• _What you will do_: Isolate every line in the data with the string "black" and copy it.

--

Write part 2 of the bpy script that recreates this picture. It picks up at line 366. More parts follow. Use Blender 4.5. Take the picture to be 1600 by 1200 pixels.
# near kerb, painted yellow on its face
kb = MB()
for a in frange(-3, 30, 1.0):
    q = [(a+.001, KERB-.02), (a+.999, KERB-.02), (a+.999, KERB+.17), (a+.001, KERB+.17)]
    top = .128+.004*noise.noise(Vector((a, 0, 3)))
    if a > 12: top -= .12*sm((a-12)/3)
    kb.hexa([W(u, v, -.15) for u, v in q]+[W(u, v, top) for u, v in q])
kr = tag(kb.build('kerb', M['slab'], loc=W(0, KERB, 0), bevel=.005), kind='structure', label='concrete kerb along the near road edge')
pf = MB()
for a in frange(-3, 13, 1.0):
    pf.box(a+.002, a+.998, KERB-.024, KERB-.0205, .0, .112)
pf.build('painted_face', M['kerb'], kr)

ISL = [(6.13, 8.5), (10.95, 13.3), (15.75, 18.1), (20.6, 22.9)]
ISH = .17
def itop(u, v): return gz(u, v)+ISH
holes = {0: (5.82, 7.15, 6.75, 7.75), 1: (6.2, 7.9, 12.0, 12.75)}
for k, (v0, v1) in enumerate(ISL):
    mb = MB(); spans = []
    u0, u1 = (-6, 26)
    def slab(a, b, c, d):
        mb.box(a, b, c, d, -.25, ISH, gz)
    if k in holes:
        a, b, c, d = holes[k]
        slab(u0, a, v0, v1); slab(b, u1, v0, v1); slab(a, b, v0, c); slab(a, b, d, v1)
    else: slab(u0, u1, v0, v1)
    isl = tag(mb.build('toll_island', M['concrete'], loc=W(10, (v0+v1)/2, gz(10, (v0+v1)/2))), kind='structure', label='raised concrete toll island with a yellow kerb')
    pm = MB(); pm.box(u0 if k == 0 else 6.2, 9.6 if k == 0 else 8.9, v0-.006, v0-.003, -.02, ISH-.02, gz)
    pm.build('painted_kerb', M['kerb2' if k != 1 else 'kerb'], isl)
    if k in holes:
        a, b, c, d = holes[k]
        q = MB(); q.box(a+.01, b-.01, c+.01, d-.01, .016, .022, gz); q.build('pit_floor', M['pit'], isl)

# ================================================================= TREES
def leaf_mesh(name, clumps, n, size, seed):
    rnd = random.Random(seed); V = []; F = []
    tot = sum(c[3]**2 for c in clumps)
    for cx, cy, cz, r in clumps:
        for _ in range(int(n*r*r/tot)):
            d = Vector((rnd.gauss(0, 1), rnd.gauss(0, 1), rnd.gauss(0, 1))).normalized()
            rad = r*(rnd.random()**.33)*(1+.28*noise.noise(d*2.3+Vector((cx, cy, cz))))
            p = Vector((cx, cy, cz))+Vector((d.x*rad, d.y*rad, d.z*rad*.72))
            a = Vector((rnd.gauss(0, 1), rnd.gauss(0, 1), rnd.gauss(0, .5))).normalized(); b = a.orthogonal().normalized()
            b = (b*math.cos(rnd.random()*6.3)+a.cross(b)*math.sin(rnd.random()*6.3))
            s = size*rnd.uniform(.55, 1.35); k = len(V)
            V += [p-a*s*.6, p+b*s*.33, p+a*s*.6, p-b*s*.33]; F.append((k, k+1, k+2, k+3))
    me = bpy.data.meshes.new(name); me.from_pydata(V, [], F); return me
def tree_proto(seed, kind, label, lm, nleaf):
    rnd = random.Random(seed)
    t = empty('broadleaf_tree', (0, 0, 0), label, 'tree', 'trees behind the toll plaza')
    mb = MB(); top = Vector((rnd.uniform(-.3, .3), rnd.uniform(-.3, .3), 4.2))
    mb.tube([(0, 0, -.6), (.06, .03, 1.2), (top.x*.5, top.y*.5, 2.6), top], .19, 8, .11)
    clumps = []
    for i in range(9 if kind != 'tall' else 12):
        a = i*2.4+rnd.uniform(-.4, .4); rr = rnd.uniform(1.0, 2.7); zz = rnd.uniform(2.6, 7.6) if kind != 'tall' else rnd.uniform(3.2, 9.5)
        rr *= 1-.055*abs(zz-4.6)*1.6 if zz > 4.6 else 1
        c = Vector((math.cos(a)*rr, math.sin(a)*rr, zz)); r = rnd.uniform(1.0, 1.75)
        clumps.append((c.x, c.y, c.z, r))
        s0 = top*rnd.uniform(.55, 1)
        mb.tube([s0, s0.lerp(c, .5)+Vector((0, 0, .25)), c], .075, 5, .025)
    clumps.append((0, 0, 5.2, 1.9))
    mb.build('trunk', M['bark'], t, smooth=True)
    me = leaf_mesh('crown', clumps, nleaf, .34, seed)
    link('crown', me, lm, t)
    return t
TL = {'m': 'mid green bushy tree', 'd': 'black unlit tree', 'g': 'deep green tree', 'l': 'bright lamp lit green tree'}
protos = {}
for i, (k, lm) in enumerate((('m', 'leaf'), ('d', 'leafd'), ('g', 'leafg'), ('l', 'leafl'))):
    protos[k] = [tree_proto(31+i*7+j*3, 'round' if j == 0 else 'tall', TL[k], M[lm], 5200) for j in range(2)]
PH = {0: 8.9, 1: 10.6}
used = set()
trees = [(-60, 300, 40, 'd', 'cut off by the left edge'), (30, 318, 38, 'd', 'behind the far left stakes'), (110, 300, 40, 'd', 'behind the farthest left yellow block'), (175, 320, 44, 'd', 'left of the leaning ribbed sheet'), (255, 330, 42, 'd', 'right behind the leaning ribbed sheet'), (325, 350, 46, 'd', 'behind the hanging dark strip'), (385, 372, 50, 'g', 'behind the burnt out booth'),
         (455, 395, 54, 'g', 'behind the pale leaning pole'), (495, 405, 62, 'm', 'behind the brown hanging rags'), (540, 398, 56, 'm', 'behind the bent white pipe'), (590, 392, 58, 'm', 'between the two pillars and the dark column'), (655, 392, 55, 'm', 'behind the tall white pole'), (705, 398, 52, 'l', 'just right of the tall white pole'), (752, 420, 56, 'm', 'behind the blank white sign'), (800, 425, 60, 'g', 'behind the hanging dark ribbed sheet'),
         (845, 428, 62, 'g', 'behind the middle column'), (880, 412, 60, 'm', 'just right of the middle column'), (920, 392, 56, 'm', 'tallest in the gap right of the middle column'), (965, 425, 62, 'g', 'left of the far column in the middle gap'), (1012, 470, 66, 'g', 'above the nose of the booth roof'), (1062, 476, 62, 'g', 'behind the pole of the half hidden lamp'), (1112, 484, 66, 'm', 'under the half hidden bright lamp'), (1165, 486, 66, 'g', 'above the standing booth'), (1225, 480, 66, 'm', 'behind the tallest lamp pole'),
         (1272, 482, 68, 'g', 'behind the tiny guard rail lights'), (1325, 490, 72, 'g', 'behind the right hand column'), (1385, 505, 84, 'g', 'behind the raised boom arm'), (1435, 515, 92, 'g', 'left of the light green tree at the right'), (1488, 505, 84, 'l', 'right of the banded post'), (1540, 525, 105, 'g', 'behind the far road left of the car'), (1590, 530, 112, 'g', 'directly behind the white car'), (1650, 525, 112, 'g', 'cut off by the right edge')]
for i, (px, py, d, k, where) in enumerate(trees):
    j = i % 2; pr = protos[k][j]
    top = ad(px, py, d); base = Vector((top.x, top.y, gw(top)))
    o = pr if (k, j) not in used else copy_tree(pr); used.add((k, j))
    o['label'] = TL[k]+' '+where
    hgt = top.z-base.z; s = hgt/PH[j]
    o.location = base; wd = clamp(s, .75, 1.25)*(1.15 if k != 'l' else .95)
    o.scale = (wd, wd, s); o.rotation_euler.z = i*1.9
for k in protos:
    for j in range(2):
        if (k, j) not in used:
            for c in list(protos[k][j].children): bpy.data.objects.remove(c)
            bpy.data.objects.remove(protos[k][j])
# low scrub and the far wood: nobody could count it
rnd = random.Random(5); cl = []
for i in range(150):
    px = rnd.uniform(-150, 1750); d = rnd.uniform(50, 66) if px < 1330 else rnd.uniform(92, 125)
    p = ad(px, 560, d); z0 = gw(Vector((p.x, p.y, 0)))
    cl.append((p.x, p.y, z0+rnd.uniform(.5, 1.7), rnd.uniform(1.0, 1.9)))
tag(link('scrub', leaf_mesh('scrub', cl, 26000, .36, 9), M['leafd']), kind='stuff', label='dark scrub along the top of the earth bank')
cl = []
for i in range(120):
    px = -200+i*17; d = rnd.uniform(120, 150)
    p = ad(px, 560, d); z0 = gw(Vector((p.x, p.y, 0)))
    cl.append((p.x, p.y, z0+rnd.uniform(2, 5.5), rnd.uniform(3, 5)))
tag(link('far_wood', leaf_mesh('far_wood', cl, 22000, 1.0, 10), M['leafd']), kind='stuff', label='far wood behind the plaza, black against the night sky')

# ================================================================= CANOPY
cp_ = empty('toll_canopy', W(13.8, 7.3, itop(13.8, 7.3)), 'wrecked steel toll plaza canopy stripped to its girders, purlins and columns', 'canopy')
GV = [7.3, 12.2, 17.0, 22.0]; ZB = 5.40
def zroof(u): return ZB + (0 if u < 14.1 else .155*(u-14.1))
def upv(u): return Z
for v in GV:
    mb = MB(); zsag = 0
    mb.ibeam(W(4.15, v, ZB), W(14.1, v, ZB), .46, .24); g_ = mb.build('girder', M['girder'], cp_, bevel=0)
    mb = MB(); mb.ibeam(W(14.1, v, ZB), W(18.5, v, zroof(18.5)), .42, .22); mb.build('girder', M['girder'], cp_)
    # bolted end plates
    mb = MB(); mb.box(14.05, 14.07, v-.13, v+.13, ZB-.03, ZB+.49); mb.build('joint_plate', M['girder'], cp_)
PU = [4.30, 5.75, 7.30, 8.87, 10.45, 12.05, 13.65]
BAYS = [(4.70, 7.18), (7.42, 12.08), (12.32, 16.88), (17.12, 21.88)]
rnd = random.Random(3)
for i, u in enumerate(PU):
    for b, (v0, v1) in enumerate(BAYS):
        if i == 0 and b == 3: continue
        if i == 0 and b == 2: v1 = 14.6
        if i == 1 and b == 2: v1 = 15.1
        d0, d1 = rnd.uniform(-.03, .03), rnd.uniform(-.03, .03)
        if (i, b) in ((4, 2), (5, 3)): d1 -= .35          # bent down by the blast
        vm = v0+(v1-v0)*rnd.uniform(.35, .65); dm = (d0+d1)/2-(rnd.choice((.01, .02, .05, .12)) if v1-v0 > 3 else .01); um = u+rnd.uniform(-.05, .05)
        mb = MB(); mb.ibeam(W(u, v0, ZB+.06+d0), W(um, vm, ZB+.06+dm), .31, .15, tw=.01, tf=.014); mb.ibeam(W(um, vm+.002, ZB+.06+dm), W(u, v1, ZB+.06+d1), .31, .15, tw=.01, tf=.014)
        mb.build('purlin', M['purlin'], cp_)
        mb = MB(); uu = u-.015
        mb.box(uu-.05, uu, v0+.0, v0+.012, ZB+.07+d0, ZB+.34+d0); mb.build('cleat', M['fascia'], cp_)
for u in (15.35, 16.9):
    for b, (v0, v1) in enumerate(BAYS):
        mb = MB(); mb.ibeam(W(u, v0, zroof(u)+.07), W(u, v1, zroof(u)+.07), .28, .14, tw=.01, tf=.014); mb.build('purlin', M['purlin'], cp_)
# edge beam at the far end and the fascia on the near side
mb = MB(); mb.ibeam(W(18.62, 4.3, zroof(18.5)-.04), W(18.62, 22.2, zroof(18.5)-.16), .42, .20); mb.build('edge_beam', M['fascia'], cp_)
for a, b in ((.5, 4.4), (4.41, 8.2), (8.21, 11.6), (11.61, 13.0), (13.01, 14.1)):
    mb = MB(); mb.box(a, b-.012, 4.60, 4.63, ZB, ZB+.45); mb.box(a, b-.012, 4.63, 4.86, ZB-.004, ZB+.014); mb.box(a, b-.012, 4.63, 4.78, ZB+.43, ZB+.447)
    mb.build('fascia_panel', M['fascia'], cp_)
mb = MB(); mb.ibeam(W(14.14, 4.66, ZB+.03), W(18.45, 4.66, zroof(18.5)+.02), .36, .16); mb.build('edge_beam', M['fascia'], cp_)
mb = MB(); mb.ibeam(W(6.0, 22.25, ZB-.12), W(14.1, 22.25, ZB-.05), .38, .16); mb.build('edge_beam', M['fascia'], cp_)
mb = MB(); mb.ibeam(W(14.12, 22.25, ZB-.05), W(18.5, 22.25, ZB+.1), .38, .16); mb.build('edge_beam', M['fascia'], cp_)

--

• _Written answer_:
TL = {'m': 'mid green bushy tree', 'd': 'black unlit tree', 'g': 'deep green tree', 'l': 'bright lamp lit green tree'}
tag(link('far_wood', leaf_mesh('far_wood', cl, 22000, 1.0, 10), M['leafd']), kind='stuff', label='far wood behind the plaza, black against the night sky')